FORT COLLINS, Colo.-
A week after publicly assailing Gov. Bill Ritter over funding concerns, Colorado State University President Larry Penley held a face-to-face meeting with the governor and emerged more upbeat.
“The governor and I fundamentally place the same value on higher education and education in general,” Penley said after the Thursday meeting in Denver.
“I’m very appreciative that the governor was willing to sit down and talk, and I am really happy to have his time today.”
Penley lashed out at Ritter and other state officials last week, saying that CSU is getting less than its fair share of state funding. His criticism followed the defeat in the Legislature of a proposed tuition increase for CSU.

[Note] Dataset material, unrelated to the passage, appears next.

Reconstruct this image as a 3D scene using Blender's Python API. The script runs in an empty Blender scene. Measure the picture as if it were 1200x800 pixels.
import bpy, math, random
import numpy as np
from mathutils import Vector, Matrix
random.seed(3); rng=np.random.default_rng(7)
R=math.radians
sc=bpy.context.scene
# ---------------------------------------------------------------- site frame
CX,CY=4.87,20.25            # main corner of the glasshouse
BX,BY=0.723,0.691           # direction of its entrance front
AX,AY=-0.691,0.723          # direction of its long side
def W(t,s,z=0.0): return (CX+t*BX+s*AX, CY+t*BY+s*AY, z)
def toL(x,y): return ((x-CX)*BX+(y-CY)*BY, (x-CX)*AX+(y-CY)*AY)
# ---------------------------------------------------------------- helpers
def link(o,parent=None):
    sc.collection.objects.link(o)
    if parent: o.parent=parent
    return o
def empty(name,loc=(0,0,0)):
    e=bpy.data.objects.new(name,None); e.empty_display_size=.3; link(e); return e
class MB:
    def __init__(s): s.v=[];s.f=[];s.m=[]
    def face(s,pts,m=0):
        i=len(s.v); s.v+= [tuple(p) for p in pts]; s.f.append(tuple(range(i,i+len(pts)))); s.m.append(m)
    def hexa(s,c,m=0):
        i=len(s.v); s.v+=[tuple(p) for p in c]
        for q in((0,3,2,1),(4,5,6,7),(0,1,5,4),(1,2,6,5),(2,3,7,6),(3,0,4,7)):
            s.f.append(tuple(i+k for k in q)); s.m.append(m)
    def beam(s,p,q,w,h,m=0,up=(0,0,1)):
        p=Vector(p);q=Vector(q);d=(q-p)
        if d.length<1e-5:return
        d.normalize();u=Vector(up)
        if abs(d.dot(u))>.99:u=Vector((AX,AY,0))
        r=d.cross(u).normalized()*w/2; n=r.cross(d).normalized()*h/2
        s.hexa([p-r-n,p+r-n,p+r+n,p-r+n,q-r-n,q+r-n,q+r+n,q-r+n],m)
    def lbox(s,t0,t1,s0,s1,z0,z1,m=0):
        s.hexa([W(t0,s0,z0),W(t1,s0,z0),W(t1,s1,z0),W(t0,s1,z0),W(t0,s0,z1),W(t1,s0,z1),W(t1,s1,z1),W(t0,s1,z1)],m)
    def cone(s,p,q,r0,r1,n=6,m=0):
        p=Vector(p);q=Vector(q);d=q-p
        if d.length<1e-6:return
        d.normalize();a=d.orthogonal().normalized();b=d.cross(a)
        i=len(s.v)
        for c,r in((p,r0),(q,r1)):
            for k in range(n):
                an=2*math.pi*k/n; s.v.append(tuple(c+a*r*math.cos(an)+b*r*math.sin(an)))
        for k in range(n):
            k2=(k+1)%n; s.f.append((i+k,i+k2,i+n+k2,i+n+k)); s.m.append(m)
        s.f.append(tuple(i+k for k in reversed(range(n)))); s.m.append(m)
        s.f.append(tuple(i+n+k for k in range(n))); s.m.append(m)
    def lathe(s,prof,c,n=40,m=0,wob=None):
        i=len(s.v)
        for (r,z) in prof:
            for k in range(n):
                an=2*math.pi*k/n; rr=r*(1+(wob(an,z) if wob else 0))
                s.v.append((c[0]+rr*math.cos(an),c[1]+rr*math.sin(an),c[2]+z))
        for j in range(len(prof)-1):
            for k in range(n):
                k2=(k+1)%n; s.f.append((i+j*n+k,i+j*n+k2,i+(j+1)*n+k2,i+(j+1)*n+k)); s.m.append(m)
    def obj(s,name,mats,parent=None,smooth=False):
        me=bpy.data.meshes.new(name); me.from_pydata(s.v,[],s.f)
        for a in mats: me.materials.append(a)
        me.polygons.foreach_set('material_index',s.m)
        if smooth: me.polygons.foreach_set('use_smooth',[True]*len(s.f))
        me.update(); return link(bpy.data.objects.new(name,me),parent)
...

Sen. Abel Tapia, D-Pueblo, chairman of the Legislature’s Joint Budget Committee, participated in the Ritter-Penley meeting.
Tapia said it was a good discussion but conceded that it’s unlikely the Legislature can do more for CSU this session. He said he hopes lawmakers can tackle the funding problems next year.
In a written release last week, Penley said the University of Colorado, the state’s largest university, is being allowed to increase tuition by between $941 and $1,398 per student. CSU, the second-largest university, got permission to raise tuition by just $412 per student.
Penley complained that CU’s overall spending authority is three times larger than CSU’s but its enrollment is only 1.7 times greater.
A measure supported by Penley but defeated last week in the state Senate would have given CSU an additional $34 million in state funds.
Ritter’s spokesman, Evan Dreyer, has said that Penley was pushing a surprise plan that would have boosted tuition 46 percent for thousands of students. Dreyer said last week that the 2007-’08 budget was submitted two months before Ritter took office in January, and he had little time to adjust it.
“The governor indicated that processes needed to be followed and he indicated that (as a higher education institution) you don’t propose amendments that are an end-around to those (processes),” Tapia said after Thursday’s meeting.